Obama To Make G20 Push For Syria Strike

@AFP
Obama To Make G20 Push For Syria Strike

SAINT-PETERSBURG (AFP) – World leaders meet Thursday at a G20 summit in Russia where U.S. President Barack Obama will strive to bridge deep divisions over his push for military action against the Syrian regime’s alleged use of chemical weapons.

With pressure mounting on the G20 to make concrete progress towards ending the conflict, the United Nations announced that its special envoy Lakhdar Brahimi was on his way to Russia to push for peace.

Obama cleared the first hurdle Wednesday in his race to win domestic congressional backing for punitive strikes but is also seeking broader international support.

Speaking during a trip to Stockholm, he said the world had set “a red line” for Syria and it could not now remain silent in the face of the alleged chemical weapons attack on Damascus suburbs.

But Russian President Vladimir Putin, a fierce opponent of the proposed military action, warned on the eve of the summit he is hosting in Saint Petersburg that it would be unacceptable for the West to go ahead with military action against Damascus without U.N. Security Council approval.

The Kremlin demanded “convincing” proof that the regime of Bashar al-Assad was responsible for using chemical weapons against its own people.

According to U.S. intelligence, more than 1,400 people living in rebel-held suburbs of Damascus were killed in the strike, which involved the use of the sarin nerve gas.

Beyond convincing Russia, Obama has a tough sell ahead elsewhere, with China — another veto-wielding Security Council member state — having already expressed its “grave concerns” over unilateral military strikes.

In Saint Petersburg Vice Minister of Finance Zhu Guangyao emphasised that “China believes that only a political solution… is the way to solve the Syria problem,” and warned of a negative impact on the world economy in case of military action.

German Chancellor Angela Merkel has repeatedly ruled out her country’s participation in any U.S.-led military strike against Assad’s regime, while the British parliament has also rejected the idea.

But Obama said in Sweden: “I didn’t set a red line. The world set a red line,” referring to international rules banning the use of chemical weapons, even in case of war.

The Syria conflict has still not been formally pencilled into the agenda of the G20 summit on the shores of the Gulf of Finland at a former Imperial palace outside Saint Petersburg.

But discussions about the Syria crisis still threaten to completely overshadow leaders’ efforts to promote a crucial economic agenda of stimulating growth and cracking down on tax avoidance.

U.N. Arab-League envoy Brahimi is on his way to Russia to help Secretary General Ban Ki-moon push on margins of the G20 summit for an international peace conference on Syria, the U.N. spokesperson said.

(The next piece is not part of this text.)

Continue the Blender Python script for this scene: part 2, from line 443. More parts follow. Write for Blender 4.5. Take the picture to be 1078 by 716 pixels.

The United Nations is making a desperate new bid for a Syria peace conference even as the United States prepares a possible military strike, according to diplomats.

“It is time for the parties to stop fighting and start talking. The Syrian people need peace,” Ban said in a lecture at Saint Petersburg State University Wednesday.

Obama will hold meetings on the sidelines of the G20 with French President Francois Hollande, the main foreign backer of a strike on Syria, as well as the leaders of China and Japan.

While no formal bilateral sit-down meeting is planned with Putin, a White House official suggested there would likely be some kind of more informal conversation.

Russian and U.S. ties have sunk to a new low since the Cold War, over deep seated divisions over Syria, Russia’s granting of asylum to U.S. fugitive intelligence leaker Edward Snowden and a string of Russian laws seen as repressive.

Putin told members of his human rights council in the Kremlin that only the UN Security Council can give approval for the use of force against another state and any attack without U.N. blessing would amount to an “aggression”.

Syrian Deputy Foreign Minister Faisal Muqdad told AFP that his government was ready to retaliate in case of foreign military action.

“The Syrian government will not change position even if there is World War III. No Syrian can sacrifice the independence of his country,” Muqdad said.

International aid agency Oxfam called on the G20 to overcome their differences on Syria saying: “The timing of this G20 is critical. Leaders in St Petersburg must not let ordinary Syrians down.”

Western military action against Syria had looked imminent last week, but Obama deferred the move and is seeking congressional backing in a vote scheduled for next Monday.

The Senate Foreign Relations Committee on Wednesday gave its backing by a 10-7 vote for the use of force.

Senate leaders said the full chamber will vote next week on the motion, when Obama is expected to carry the day.

The amended resolution authorises military intervention with a 90-day deadline and bars U.S. boots on the ground for combat purposes.

The House of Representatives will also begin its deliberations next week.

Since British lawmakers voted down a bid for strikes against the regime, Washington has found a firm partner in France.

Now in its third year, the popular uprising against the Assad regime has cost more than 100,000 lives.